Just because people have different political views doesn’t make them smarter or less smart. I don’t think you are stupid at all, but I thought that comment on the Member for Hughes was pretty ordinary and it could equally apply to many current MPs on both sides of the House I would have thought.
Your original comment re: the Member for Hughes and your general views of Liberal Party candidates is what I objected to essentially. I’d suggest to you that the Liberal Party candidates are more diversified than Labor Party candidates, have wider business experience (which doesn’t make them smarter necessarily) and probably therefore have a wider working life experience rather than a highly unionised one, which is becoming less representative of our population. That is the point. That is the only point.

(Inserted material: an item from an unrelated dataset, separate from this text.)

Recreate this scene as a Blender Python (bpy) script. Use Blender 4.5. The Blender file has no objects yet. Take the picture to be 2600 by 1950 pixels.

No, DB – I don’t accept that you were attempting to defend a position of promoting what you perceive to be the relative quality overall of Liberal Party candidates. Your cheerleading throughout puts you squarely in the subjective conservative camp. I have criticised a number of breathtakingly inane LP candidates, and you immediately attack me ad hom – not exactly a balanced or particularly mature approach.
But then again … your opinion is not one that I care a whit about.
And, knock yourself out with your critique of the relative strengths of Liv v Labor, because I’m not a Labor supporter.
” I have criticised a number of breathtakingly inane LP candidates, and you immediately attack me ad hom”.
Absolutely. I don’t attack any candidates in any party, except the Member for Bass twice and the Member for Dobell once. Hence, our values are glaringly different I would have thought. I’ll leave it there.
Scott might be drawing a long bow with her linking of asylum seekers to traffic jams on the M4, which are really the result of governments’ refusal to invest in railway expansions that’d entice Sydney commuters to leave the car at home. But she’s home in this seat. Bradbury’s got too much going on out of his favour.
I think Bradbury would be a good loss for Labor.